Anyway, I took off for the little out and back, but my gut was telling me that it could really use a pit stop. Unfortunately, the trees and bushes were all pretty bare, and it took several miles for me to find a place I was comfortable with. In that time I walked a fair amount (probably best, since I was looking away from the trail a lot). Eventually I found a place, but my gut was letting me know it still wasn't particularly happy with me.

So here I was, 22ish miles into the 50, and not particularly happy about it. As I took off, Alyssa, working the aid station, told me to enjoy. I told her I wouldn't, but at least with a smile on my face. I was expecting to be able to run most of this section, up until the switch-backs that take you straight up to Camp Marty. When I did run, it felt reasonably ok. But my mental game was faltering, and the physical game wasn't there to fill the void (or, if it was, my mind wasn't into letting it try). I knew I was not going to enjoy parts of this run. But I was really optimistic I could make it at least to mile 32, and hopefully 37, before I really hated running. I figured if I could do that, I could slog my way up the last main climb, and then totter down the remaining 7 or 8 miles of mostly downhill. But after mile 22, I was walking more than running, and probably before mile 24 I had stopped running entirely. (Thanks, though, to the awesome CRC crew and whatever volunteers made it possible to cross the creeks without getting my feet wet - something I was fairly worried about after that last wet run)

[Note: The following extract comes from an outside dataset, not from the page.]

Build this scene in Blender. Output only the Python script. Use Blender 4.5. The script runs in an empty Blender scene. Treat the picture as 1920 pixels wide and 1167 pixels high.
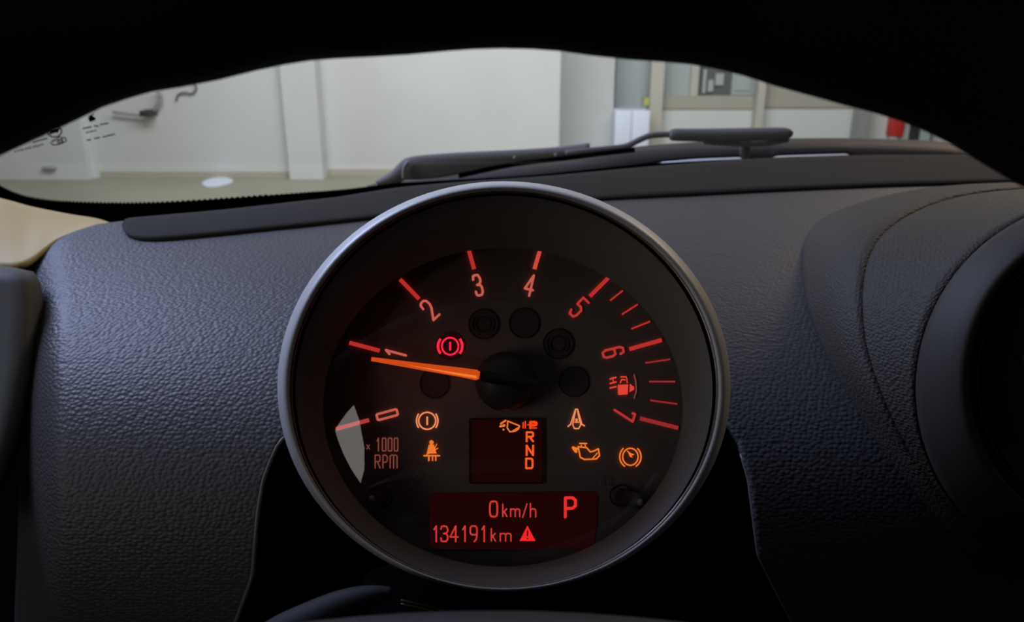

I walked all the way up to Camp Marty, told Marty I wanted to go home, ate a little, got my water refilled, and then continued walking as straight back to the parking lot as the trails permitted (which was not particularly straight). I think I was at mile 22 around 4 hours, and I made it back to my car, maybe 30 miles total, probably a little under 8 hours. I guess I just missed seeing the top one or two 50 milers finish (they passed me somewhere in my walking).

I wish I knew better what went wrong, in the hopes of avoiding it next time. I really think I did a much better job keeping my pace in check early than I usually do (though perhaps being in the top 10 for a bit belies this notion). And I also think I was doing better with the nutrition/eating aspect. On the day, anyway - the last few weeks/months are probably a different story. Perhaps I got my training wrong (not enough? not enough in the mountains? too slow?) or my taper (took it too easy? not easy enough? didn't adjust my diet appropriately?). Perhaps it's as simple as my gut being slightly unhappy, and kicking off the unhappiness chain reaction earlier than I hoped I was prepared for.

I know I've got a week mental game - I'm a quitter, no doubt about it. I almost never do anything hard, or that I want to not do. I really thought I could do the physical game long enough to compensate, but apparently I was wrong. Alas.

I'm ready to get back to training (might go out for a few easy miles this afternoon (I should have gone out earlier when it was snowing!)). The last two weeks, forcing myself to take it easier than I wanted, were not my favorite. Hopefully I can bring up my endurance, both physically and mentally. Time will tell.